People usually craft neat and tidy stories about this. I majored in the hard sciences in college, but I kind of fell into the social sciences because of my mentor at my first job after college. He was a social scientist, and we worked on a big project at MIT that was part of the International Motor Vehicle Program. We were looking at how the auto industry was transforming itself. I got interested in different aspects of this, including how the companies were changing their employment relationships, HR practices, and so on. I ended up applying to a Ph.D. at MIT Sloan with the ILR folks there, and have been in this field ever since.

I feel it was a good choice because I love studying change, and the last 20 years have been non-stop change in this field.

What impact do you hope your research will have?

Mostly, I would like my research to contribute to knowledge about how business and society interact and affect each other. I also think it’s critical for that knowledge to be translated and accessible outside of academia, and that can happen through teaching and practitioner engagement and industry and community collaborations.
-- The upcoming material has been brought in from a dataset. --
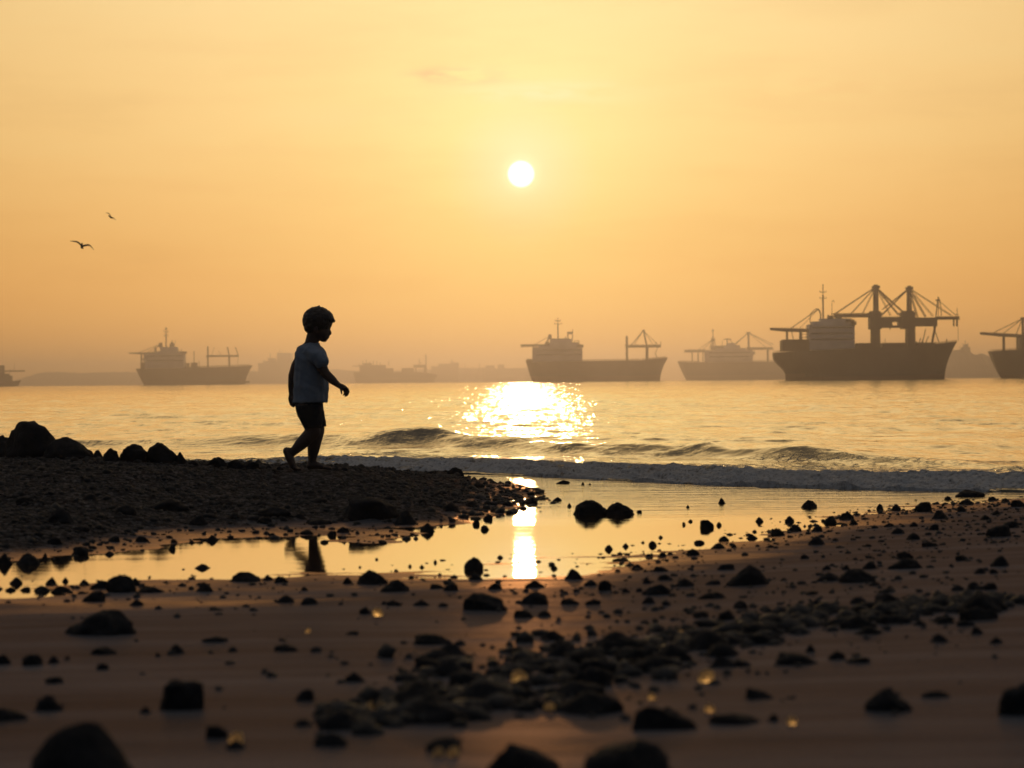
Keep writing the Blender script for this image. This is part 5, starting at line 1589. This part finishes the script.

But I think we need to be cautious in translating our research. On one hand, sometimes it feels like the world needs a lot of help and academics should rush to provide it. But the reality is that social science is complicated and sometimes contradictory, and even more alarmingly, there are a lot of instances where organizations implement changes that are meant to be informed by social science research – and they do not have the intended effect, and they even can have the opposite effect. So the lesson might be that we need to be careful about this.

What attracted you to the ILR School?

Early in my career, I learned about ILR’s scholarly reputation as one of the best places in the world to study organizations, work and employment. The faculty are not only tops in their fields, but it’s also a great mixture of disciplines and perspectives. I love that.

What are you most excited for about your time at ILR?

For better or worse, the world of work is changing at an accelerating pace these days. It’s overwhelming, and we need to understand it. I want to be part of that. I think ILR has the amazing people, the thoughtful values, and the resources needed to do it right.